Tutto fatto? Nient’affatto, per il primo «niet» leghista. Dalle 24 alle 4 mattino del giorno dopo, altre due ipotesi che sono arrivate pure alle orecchie del Cavaliere a Palazzo Grazioli. Prima un governo Cinque stelle-centrodestra a guida centrodestra: ipotesi bocciata da Di Maio. Poi, la «fiducia tecnica» al governo di Cottarelli per andare oltre il mese di agosto. «No» di Di Maio, il quale il giorno dopo, terrorizzato, ha rilanciato con una serie di avance. Nell’ordine: esecutivo politico a guida leghista (premier Giorgetti); spacchettamento del ministero dell’Economia; il professore Savona nel governo ma in un ruolo diverso dal Mef. Niente da fare, Salvini ha detto «No». Dal Colle sono arrivati anche a proporgli la guida del governo, ma il leader leghista ha nicchiato. «Ma perché ha spiegato ai suoi dovrei andare a Palazzo Chigi alla vigilia di un’estate rovente per i titoli italiani? Può stare lì Cottarelli e intanto il Paese va alle elezioni». Naturalmente, ogni «No» è stato condito dall’unica controproposta che il Quirinale non avrebbe mai potuto accettare, pardon, subire: Savona all’Economia.

E stando fermo, il leader leghista potrebbe anche ottenere l’altro obiettivo che ha nel mirino: le elezioni a settembre o a ottobre. L’ipotesi luglio, infatti, per lui sarebbe indigesta: in quel periodo le fabbriche del Nord, serbatoio del voto leghista, sarebbero chiuse e molti elettori sarebbero portati a disertare le urne per non ritardare le vacanze. E, tergiversando tergiversando, ieri si è chiusa anche la «finestra» del voto il 29 luglio. «Era l’unica vera arma di persuasione su Salvini ha commentato con una punta di sarcasmo Matteo Renzi – ma per usarla al Quirinale dovrebbero avere le palle».

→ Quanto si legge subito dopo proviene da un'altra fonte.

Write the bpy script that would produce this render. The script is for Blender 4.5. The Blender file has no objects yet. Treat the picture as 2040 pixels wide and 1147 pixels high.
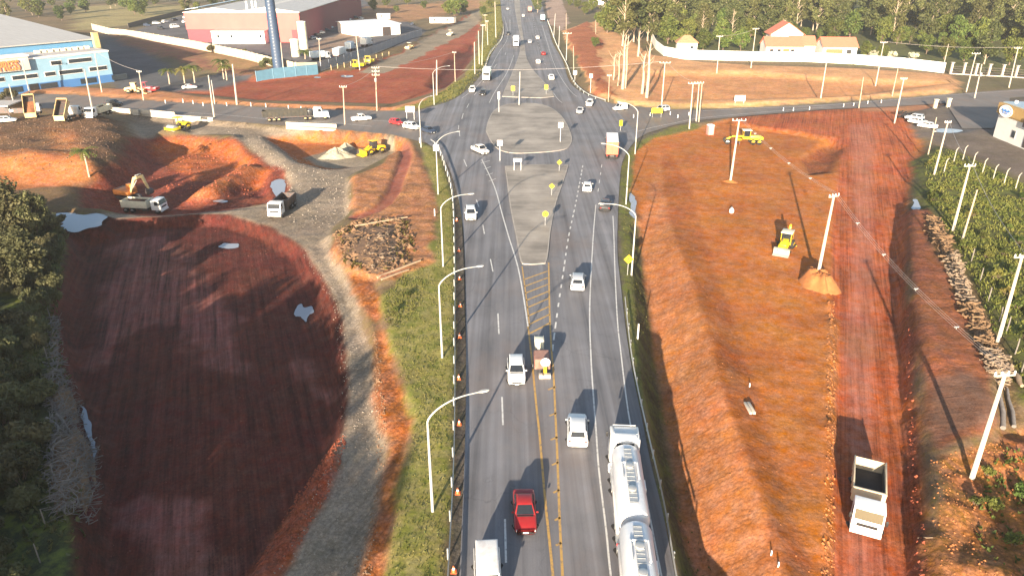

Appunto, senza muoversi, Salvini sta piegando gli altri. Un «mix» di minacce, ma anche ammiccamenti. Che escono dalla sua bocca, ma anche dalle bocche dei suoi, come il vicepresidente della Lega, Lorenzo Fontana. Minacce: «La verità è che non è l’Europa a porre problemi su Savona, semmai tutto nasce dai suoi cattivi rapporti con Draghi e Visco. Si tratta di questioni personali». Ammiccamenti: «Sì, noi puntiamo al voto, ma vogliamo andarci con l’intero centrodestra. E Forza Italia potrebbe avere un ruolo prezioso, quello di legittimarci a livello internazionale. Io ho sempre storto il naso sull’alleanza con i grillini. Senza contare che Savona è stato vittima dello stesso meccanismo che fece fuori Berlusconi nel 2011». Discorsi che spiegano perché ieri sera un Di Maio scuro in volto, si sarebbe lasciato andare ad uno sfogo con i suoi: «Salvini mi sta facendo davvero incazzare!». Intanto da 24 ore i ministri candidati a far parte dell’ipotetico governo Cottarelli sono a zonzo per Roma in abito da cerimonia per il giuramento. «Dovete pazientare», è la preghiera che il premier in predicato ieri ha rivolto a tutti loro alle 8 di sera in un giro di telefonate.